The Philippines' Bureau of Internal Revenue (BIR) announced that it has begun preparations for a proposed Qualified Domestic Minimum Top-Up Tax, following a 3 June 2026 meeting between the Commissioner and the Department of Finance on the draft Qualified Domestic Minimum Top-Up Tax of 2026 Bill.

The Philippines Bureau of Internal Revenue (BIR) announced on 11 June 2026, through a Facebook post, that it has begun preparations for the possible implementation of the proposed Qualified Domestic Minimum Top-Up Tax (QDMTT), a measure pushed by the Department of Finance (DOF) to ensure that large multinational enterprise groups pay a minimum level of tax on income earned in the Philippines.

On June 3, 2026, as part of these preparations, BIR Commissioner Charlito Martin R. Mendoza met with the DOF QDMTT team and the Fiscal Incentives Review Board, who presented the key features and framework of the draft “Qualified Domestic Minimum Top-Up Tax of 2026” Bill. Discussions focused on tax administration considerations for its implementation, including compliance, reporting, audit readiness, and institutional capacity.

Key action items discussed during the meeting included implementing specialised training for BIR personnel, developing new tax forms and compliance procedures, and establishing the necessary organisational framework to administer the proposed QDMTT regime.

Commissioner Mendoza emphasised the BIR’s commitment to coordinating with the Department of Finance (DOF) in preparing for the introduction of the QDMTT as part of its Revenue Collection and Revenue Base Protection initiatives under BIR DARES. He noted that the measure aims to safeguard the Philippines’ taxing rights amid evolving international tax developments.

Finance Assistant Secretary Euvimil Nina Asuncion stated that the DOF is advancing the proposal following feedback from multinational enterprises operating in the Philippines.

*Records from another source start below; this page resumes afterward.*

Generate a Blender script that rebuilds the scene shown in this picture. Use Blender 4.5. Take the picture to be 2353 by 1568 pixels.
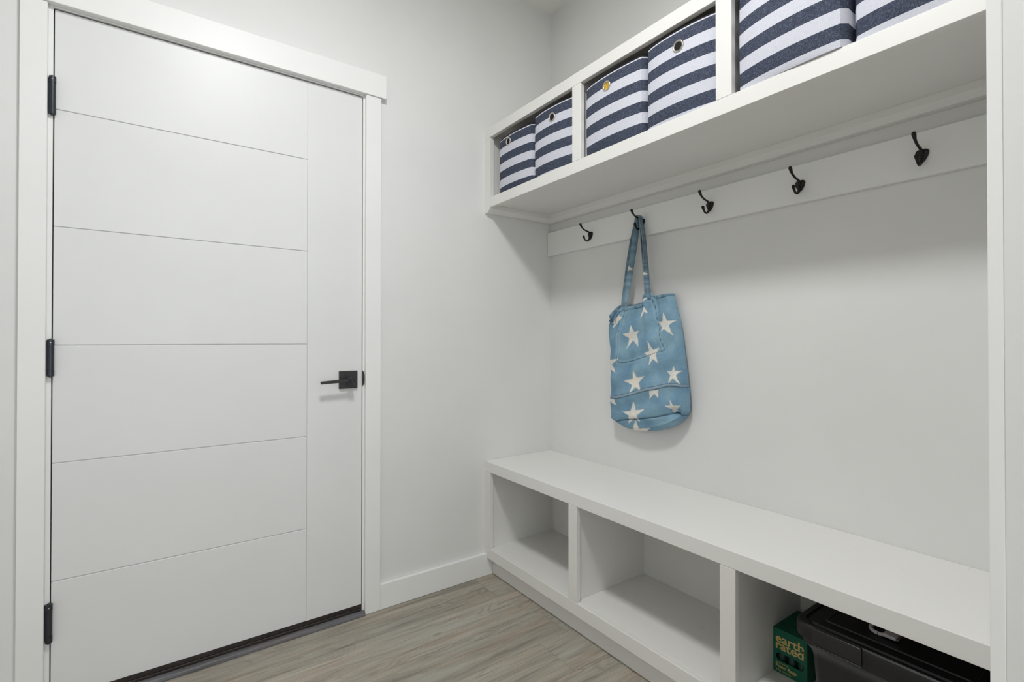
import bpy, bmesh, math, random
import numpy as np
from mathutils import Vector, Matrix

for o in list(bpy.data.objects):
    bpy.data.objects.remove(o, do_unlink=True)
scene = bpy.context.scene
COL = scene.collection

# ------------------------------------------------------------------ camera
FPX, U0, V0 = 1145.3156, 1176.1166, 773.5584
YAW, PITCH, ROLL = 0.6201, 0.0071, 0.0003
cam_data = bpy.data.cameras.new('camera')
cam = bpy.data.objects.new('camera', cam_data)
COL.objects.link(cam)
cam_data.sensor_fit = 'HORIZONTAL'
cam_data.sensor_width = 36.0
cam_data.lens = FPX * 36.0 / 2353.0
cam_data.shift_x = -(U0 - 1176.5) / 2353.0
cam_data.shift_y = (V0 - 784.0) / 2353.0
cam_data.clip_start = 0.02
F = Vector((math.sin(YAW) * math.cos(PITCH), math.cos(YAW) * math.cos(PITCH), math.sin(PITCH)))
R = Vector((math.cos(YAW), -math.sin(YAW), 0))
U = R.cross(F)
R, U = R * math.cos(ROLL) + U * math.sin(ROLL), U * math.cos(ROLL) - R * math.sin(ROLL)
M = Matrix((R, U, -F)).transposed().to_4x4()
M.translation = Vector((-1.637, -1.9544, 1.0829))
cam.matrix_world = M
scene.camera = cam

# ------------------------------------------------------------------ world, exposure, lamp levels
scene.view_settings.view_transform = 'Standard'
scene.view_settings.look = 'None'
scene.view_settings.gamma = 1.0
scene.view_settings.use_curve_mapping = False
scene.view_settings.exposure = 0.0
world = bpy.data.worlds.new('daylight')
scene.world = world
world.use_nodes = True
bg = world.node_tree.nodes['Background']
bg.inputs['Color'].default_value = (0.92, 0.97, 1.0, 1)     # even daylight beyond the hall opening
bg.inputs['Strength'].default_value = 1.7
LAMP_STRENGTH = 112.0           # glow of the ceiling light over the mudroom
HALL_FILL_STRENGTH = 5.0      # unseen fill lamp added behind the photographer
LAMP_COLOR = (0.985, 0.993, 1.0, 1)

# ------------------------------------------------------------------ helpers
WLOC = {}

def link(o):
    COL.objects.link(o)
    return o

def tag(o, label=None, cat=None, group=None, kind=None):
    if label: o['label'] = label
    if cat: o['category'] = cat
    if group: o['group'] = group
    if kind: o['kind'] = kind
    return o

def empty(name, loc):
    o = link(bpy.data.objects.new(name, None))
    o.empty_display_size = 0.05
    o.location = loc
    WLOC[o.name] = Vector(loc)
    return o

def place(o, world, parent):
    world = Vector(world)
    if parent is not None:
        o.parent = parent
        o.location = world - WLOC[parent.name]
    else:
        o.location = world
    WLOC[o.name] = world

def mesh_obj(name, verts, faces, mat, parent=None, smooth=False, origin=None):
    """one mesh object from world-space vertices; the origin sits at the middle of its bounds"""
    v = np.asarray(verts, dtype=float)
    if origin is None:
        origin = (v.min(0) + v.max(0)) / 2
    origin = np.asarray(origin, dtype=float)
    me = bpy.data.meshes.new(name)
    me.from_pydata((v - origin).tolist(), [], faces)
    me.update()
    if smooth:
        me.polygons.foreach_set('use_smooth', [True] * len(me.polygons))
    me.materials.append(mat)
    o = link(bpy.data.objects.new(name, me))
    place(o, origin, parent)
    return o

def bm_obj(name, bm, mat, parent=None, smooth=False):
    bmesh.ops.recalc_face_normals(bm, faces=bm.faces[:])
    me = bpy.data.meshes.new(name)
    co = [v.co.copy() for v in bm.verts]
    mn = Vector([min(c[i] for c in co) for i in range(3)])
    mx = Vector([max(c[i] for c in co) for i in range(3)])
    org = (mn + mx) / 2
    for v in bm.verts:
        v.co -= org
    bm.to_mesh(me)
    bm.free()
    if smooth:
        me.polygons.foreach_set('use_smooth', [True] * len(me.polygons))
    me.materials.append(mat)
    o = link(bpy.data.objects.new(name, me))
    place(o, org, parent)
    return o

def bm_box(bm, x0, x1, y0, y1, z0, z1, bev=0.0, seg=1):
    x0, x1 = sorted((x0, x1)); y0, y1 = sorted((y0, y1)); z0, z1 = sorted((z0, z1))
    vs = [bm.verts.new(p) for p in ((x0, y0, z0), (x1, y0, z0), (x1, y1, z0), (x0, y1, z0),
                                    (x0, y0, z1), (x1, y0, z1), (x1, y1, z1), (x0, y1, z1))]
    fs = [bm.faces.new([vs[i] for i in f]) for f in
          ((3, 2, 1, 0), (4, 5, 6, 7), (0, 1, 5, 4), (1, 2, 6, 5), (2, 3, 7, 6), (3, 0, 4, 7))]
    if bev > 0:
        es = list({e for f in fs for e in f.edges})
        bmesh.ops.bevel(bm, geom=es, offset=bev, segments=seg, affect='EDGES', profile=0.5)

def box(name, x0, x1, y0, y1, z0, z1, mat, parent=None, bev=0.0008, seg=1):
    bm = bmesh.new()
    bm_box(bm, x0, x1, y0, y1, z0, z1, bev, seg)
    return bm_obj(name, bm, mat, parent)

def boxes(name, lst, mat, parent=None, bev=0.0):
    bm = bmesh.new()
    for b in lst:
        bm_box(bm, *b, bev)
    return bm_obj(name, bm, mat, parent)

def bm_prism(bm, pts, axis, a0, a1):
    """extrude a closed 2D polygon along an axis; pts are the two other coordinates in xyz order"""
    def p3(p, a):
        q = list(p); q.insert(axis, a); return q
    A = [bm.verts.new(p3(p, a0)) for p in pts]
    B = [bm.verts.new(p3(p, a1)) for p in pts]
    n = len(pts)
    bm.faces.new(A); bm.faces.new(B[::-1])
    for i in range(n):
        bm.faces.new((A[i], B[i], B[(i + 1) % n], A[(i + 1) % n]))

def prism(name, pts, axis, a0, a1, mat, parent=None, smooth=False):
    bm = bmesh.new()
    bm_prism(bm, pts, axis, a0, a1)
    return bm_obj(name, bm, mat, parent, smooth)

def catmull(pts, n):
    P = np.asarray(pts, dtype=float)
    d = np.r_[0, np.cumsum(np.linalg.norm(np.diff(P, axis=0), axis=1) ** 0.5)]
    t = np.linspace(0, d[-1], n)
    out = np.zeros((n, P.shape[1]))
    m = np.zeros_like(P)
    m[1:-1] = (P[2:] - P[:-2]) / (d[2:] - d[:-2])[:, None]
    m[0] = (P[1] - P[0]) / (d[1] - d[0]); m[-1] = (P[-1] - P[-2]) / (d[-1] - d[-2])
    k = np.clip(np.searchsorted(d, t, side='right') - 1, 0, len(P) - 2)
    h = (d[k + 1] - d[k])
    s = (t - d[k]) / h
    h00 = 2 * s**3 - 3 * s**2 + 1; h10 = s**3 - 2 * s**2 + s; h01 = -2 * s**3 + 3 * s**2; h11 = s**3 - s**2
    out = h00[:, None] * P[k] + (h10 * h)[:, None] * m[k] + h01[:, None] * P[k + 1] + (h11 * h)[:, None] * m[k + 1]
    return out

def tube(name, path, radii, mat, parent=None, n=10, steps=28, flat=1.0):
    """smooth tube through path points with varying radius"""
    pr = np.c_[np.asarray(path, float), np.asarray(radii, float)]
    q = catmull(pr, steps)
    P, r = q[:, :3], q[:, 3]
    T = np.gradient(P, axis=0)
    T /= np.linalg.norm(T, axis=1)[:, None]
    verts, faces = [], []
    up = np.array([0, 1.0, 0])
    for i in range(steps):
        a = up - T[i] * (up @ T[i]); a /= np.linalg.norm(a)
        b = np.cross(T[i], a)
        for k in range(n):
            w = 2 * math.pi * k / n
            verts.append(P[i] + r[i] * (a * math.cos(w) * flat + b * math.sin(w)))
    for i in range(steps - 1):
        for k in range(n):
            faces.append((i * n + k, i * n + (k + 1) % n, (i + 1) * n + (k + 1) % n, (i + 1) * n + k))
    faces.append(tuple(range(n))[::-1])
    faces.append(tuple((steps - 1) * n + k for k in range(n)))
    return mesh_obj(name, verts, faces, mat, parent, smooth=True)

def bm_cyl(bm, c, axis, r0, r1, h, n=24):
    """cone frustum from c along +axis (0,1,2)"""
    o = [i for i in range(3) if i != axis]
    A, B = [], []
    for k in range(n):
        w = 2 * math.pi * k / n
        for L, r, hh in ((A, r0, 0), (B, r1, h)):
            p = [0, 0, 0]
            p[axis] = c[axis] + hh
            p[o[0]] = c[o[0]] + r * math.cos(w); p[o[1]] = c[o[1]] + r * math.sin(w)
            L.append(bm.verts.new(p))
    bm.faces.new(A); bm.faces.new(B[::-1])
    for k in range(n):
        bm.faces.new((A[k], B[k], B[(k + 1) % n], A[(k + 1) % n]))

def shade_by_angle(o, ang=0.6):
    me = o.data
    me.polygons.foreach_set('use_smooth', [True] * len(me.polygons))
    try:
        me.set_sharp_from_angle(angle=ang)
    except Exception:
        pass
    return o

def torus(name, c, normal, R_, r_, mat, parent=None, n=32, m=10, squash=1.0):
    nz = Vector(normal).normalized()
    a = nz.orthogonal().normalized(); b = nz.cross(a)
    verts, faces = [], []
    for i in range(n):
        w = 2 * math.pi * i / n
        d = a * math.cos(w) + b * math.sin(w)
        for j in range(m):
            t = 2 * math.pi * j / m
            verts.append(Vector(c) + d * (R_ + r_ * math.cos(t)) + nz * (r_ * squash * math.sin(t)))
    for i in range(n):
        for j in range(m):
            faces.append((i * m + j, ((i + 1) % n) * m + j, ((i + 1) % n) * m + (j + 1) % m, i * m + (j + 1) % m))
    return mesh_obj(name, [tuple(v) for v in verts], faces, mat, parent, smooth=True)

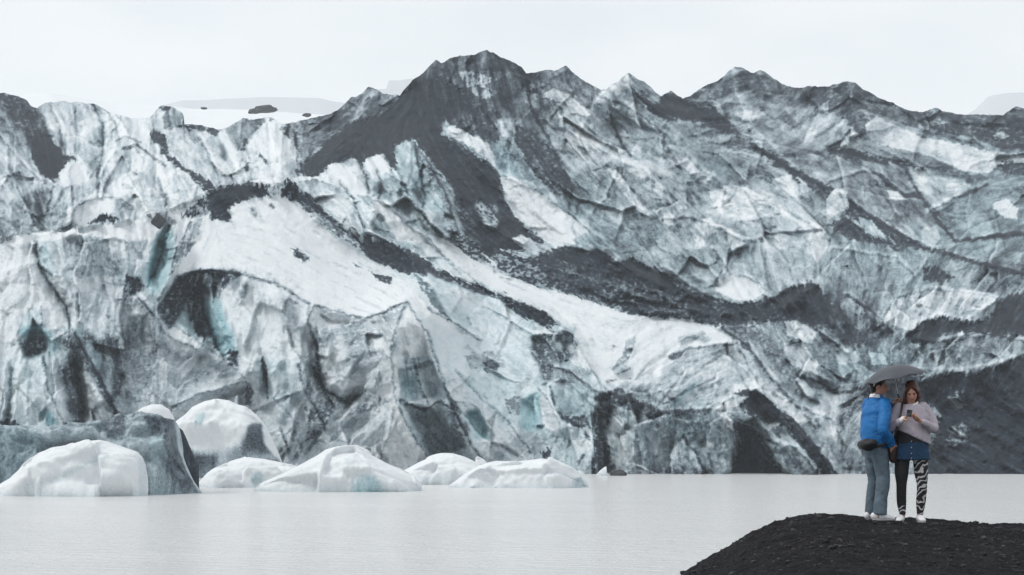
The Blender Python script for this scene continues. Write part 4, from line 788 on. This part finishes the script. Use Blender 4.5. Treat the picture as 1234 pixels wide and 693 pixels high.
def denim(name, col):
    m, t, b = new_mat(name); co = nd(t, 'ShaderNodeTexCoord').outputs['Object']
    n = nd(t, 'ShaderNodeTexNoise', {'Vector': co, 'Scale': 7., 'Detail': 6, 'Roughness': .65, 'Distortion': .6}).outputs[0]
    t.links.new(ramp(t, n, [(.3, tuple(x * .62 for x in col)), (.52, col), (.72, tuple(x * 1.45 for x in col))]), b.inputs['Base Color']); b.inputs['Roughness'].default_value = .9
    t.links.new(nd(t, 'ShaderNodeBump', {'Height': n, 'Strength': .3, 'Distance': .02}).outputs[0], b.inputs['Normal'])
    return m
M_JEANS = denim('faded_blue_denim', (.095, .135, .17)); M_SKIRT = denim('dark_blue_denim', (.010, .042, .095))
# black leggings with white zebra slashes: the whole of her left leg, only the ankle of her right
m, t, b = new_mat('zebra_leggings'); M_ZEBRA = m
co = nd(t, 'ShaderNodeTexCoord').outputs['Object']
wv_ = nd(t, 'ShaderNodeTexWave', {'Vector': nd(t, 'ShaderNodeMapping', {'Vector': co, 'Rotation': (0, R(35), R(20))}).outputs[0], 'Scale': 5.2, 'Distortion': 9., 'Detail': 2., 'Detail Scale': 1.6}, bands_direction='Z').outputs['Fac']
stripe = ramp(t, wv_, [(.70, (0, 0, 0)), (.80, (1, 1, 1))])
sp = nd(t, 'ShaderNodeSeparateXYZ', {0: co})
left = nd(t, 'ShaderNodeMath', {0: sp.outputs[0], 1: .02}, operation='GREATER_THAN').outputs[0]
low = nd(t, 'ShaderNodeMath', {0: sp.outputs[2], 1: .20}, operation='LESS_THAN').outputs[0]
msk = nd(t, 'ShaderNodeMath', {0: left, 1: low}, operation='MAXIMUM').outputs[0]
f_ = nd(t, 'ShaderNodeMath', {0: stripe, 1: msk}, operation='MULTIPLY').outputs[0]
t.links.new(nd(t, 'ShaderNodeMix', {0: f_, 6: (.010, .010, .012, 1), 7: (.5, .5, .52, 1)}, data_type='RGBA').outputs[2], b.inputs['Base Color']); b.inputs['Roughness'].default_value = .8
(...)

She explained that many multinational groups prefer complying with the global minimum tax domestically rather than navigating unfamiliar foreign rules or paying top-up taxes to other jurisdictions. The proposed framework seeks to simplify compliance while ensuring alignment with international standards.

Meanwhile, the Philippines House of Representatives has issued a discussion paper titled “The Future of Philippine Fiscal Incentives under OECD Pillar Two”, which examines the impact of Pillar Two global minimum tax rules on existing tax incentives in the Philippines, including possible policy considerations.

This paper examines the evolution of the Philippine fiscal incentive regime from the CREATE Act (Republic Act No. 11534) in 2021 to CREATE MORE (Republic Act No. 12066) in 2024, both of which sought to streamline investment processes and harmonise local taxation through mechanisms such as the Registered Business Enterprise Local Tax (RBELT).

In the context of the OECD Pillar Two Global Minimum Tax (GMT), the paper discusses the emerging “incentive paradox,” wherein traditional income-based incentives such as the Income Tax Holiday (ITH) and the Special Corporate Income Tax (SCIT) may reduce effective tax rates below the 15% global threshold, thereby triggering top-up taxes in foreign jurisdictions and diminishing the intended benefits of such incentives.

The paper further explores how the OECD Pillar Two framework may reshape the future relevance and design of Philippine fiscal incentives, arguing that while GMT is likely to constrain the effectiveness of traditional income-based incentives, fiscal incentives themselves remain relevant as instruments for investment promotion and economic development.

However, the changing global tax environment may drive a structural shift in incentive design and policy orientation — from income-based tax reductions toward cost-based, performance-driven, and strategically targeted instruments. The paper underscores the need for a recalibrated Philippine incentive framework that sustains competitiveness, enhances fiscal efficiency, and preserves domestic taxing rights within an increasingly coordinated global tax regime.